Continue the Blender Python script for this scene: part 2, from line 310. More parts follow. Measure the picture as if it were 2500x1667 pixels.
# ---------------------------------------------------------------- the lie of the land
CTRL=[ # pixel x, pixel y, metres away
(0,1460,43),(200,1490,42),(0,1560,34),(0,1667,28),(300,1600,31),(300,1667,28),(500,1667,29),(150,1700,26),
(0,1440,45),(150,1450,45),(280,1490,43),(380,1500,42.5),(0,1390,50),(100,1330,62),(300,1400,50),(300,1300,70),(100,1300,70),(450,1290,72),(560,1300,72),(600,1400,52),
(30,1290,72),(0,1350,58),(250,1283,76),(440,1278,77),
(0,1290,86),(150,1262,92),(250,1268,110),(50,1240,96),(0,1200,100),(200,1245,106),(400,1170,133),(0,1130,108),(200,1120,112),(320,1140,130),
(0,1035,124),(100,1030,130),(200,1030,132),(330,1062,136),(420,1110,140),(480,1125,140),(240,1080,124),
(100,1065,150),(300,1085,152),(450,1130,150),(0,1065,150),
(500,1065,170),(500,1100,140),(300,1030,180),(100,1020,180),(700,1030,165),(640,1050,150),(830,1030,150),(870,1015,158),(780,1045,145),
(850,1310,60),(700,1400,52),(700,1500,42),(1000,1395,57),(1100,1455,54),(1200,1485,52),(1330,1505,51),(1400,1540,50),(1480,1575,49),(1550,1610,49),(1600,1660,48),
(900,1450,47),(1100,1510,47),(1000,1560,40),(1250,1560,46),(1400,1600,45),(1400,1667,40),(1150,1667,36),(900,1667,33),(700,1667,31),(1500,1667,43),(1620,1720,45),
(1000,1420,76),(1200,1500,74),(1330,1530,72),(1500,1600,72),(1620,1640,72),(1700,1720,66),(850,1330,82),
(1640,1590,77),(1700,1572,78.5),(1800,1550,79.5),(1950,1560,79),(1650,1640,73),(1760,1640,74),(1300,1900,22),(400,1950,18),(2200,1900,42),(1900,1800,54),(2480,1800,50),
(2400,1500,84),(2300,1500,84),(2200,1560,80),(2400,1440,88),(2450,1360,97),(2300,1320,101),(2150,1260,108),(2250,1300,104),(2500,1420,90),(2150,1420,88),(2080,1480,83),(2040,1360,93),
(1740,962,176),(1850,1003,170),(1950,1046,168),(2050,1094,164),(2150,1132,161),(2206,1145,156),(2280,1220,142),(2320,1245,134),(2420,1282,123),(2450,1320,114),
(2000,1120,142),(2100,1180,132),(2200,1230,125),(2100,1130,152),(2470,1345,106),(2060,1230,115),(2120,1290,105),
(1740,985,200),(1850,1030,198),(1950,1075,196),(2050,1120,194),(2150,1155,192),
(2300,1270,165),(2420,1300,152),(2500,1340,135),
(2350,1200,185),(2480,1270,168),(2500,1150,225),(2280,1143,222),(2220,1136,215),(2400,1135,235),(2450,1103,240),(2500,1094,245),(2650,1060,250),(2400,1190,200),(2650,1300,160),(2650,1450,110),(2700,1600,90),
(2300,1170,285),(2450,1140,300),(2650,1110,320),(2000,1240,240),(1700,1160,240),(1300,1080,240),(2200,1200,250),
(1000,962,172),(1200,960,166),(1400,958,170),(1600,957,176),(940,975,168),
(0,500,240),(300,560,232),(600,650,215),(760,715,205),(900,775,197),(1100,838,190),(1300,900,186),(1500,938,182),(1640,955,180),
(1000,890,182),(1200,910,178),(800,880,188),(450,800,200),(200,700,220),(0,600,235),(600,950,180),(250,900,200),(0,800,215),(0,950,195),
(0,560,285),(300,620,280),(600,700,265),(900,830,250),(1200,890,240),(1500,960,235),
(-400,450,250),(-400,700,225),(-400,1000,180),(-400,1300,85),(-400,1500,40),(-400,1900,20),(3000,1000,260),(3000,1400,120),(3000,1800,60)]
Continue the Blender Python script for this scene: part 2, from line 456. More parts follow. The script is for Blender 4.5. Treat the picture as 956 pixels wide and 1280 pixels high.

= = = = = = =

### What you should do:
Spot every line that holds "pixels" and copy it.

### Solution to this problem:
Continue the Blender Python script for this scene: part 2, from line 310. More parts follow. Measure the picture as if it were 2500x1667 pixels.
Continue the Blender Python script for this scene: part 2, from line 456. More parts follow. The script is for Blender 4.5. Treat the picture as 956 pixels wide and 1280 pixels high.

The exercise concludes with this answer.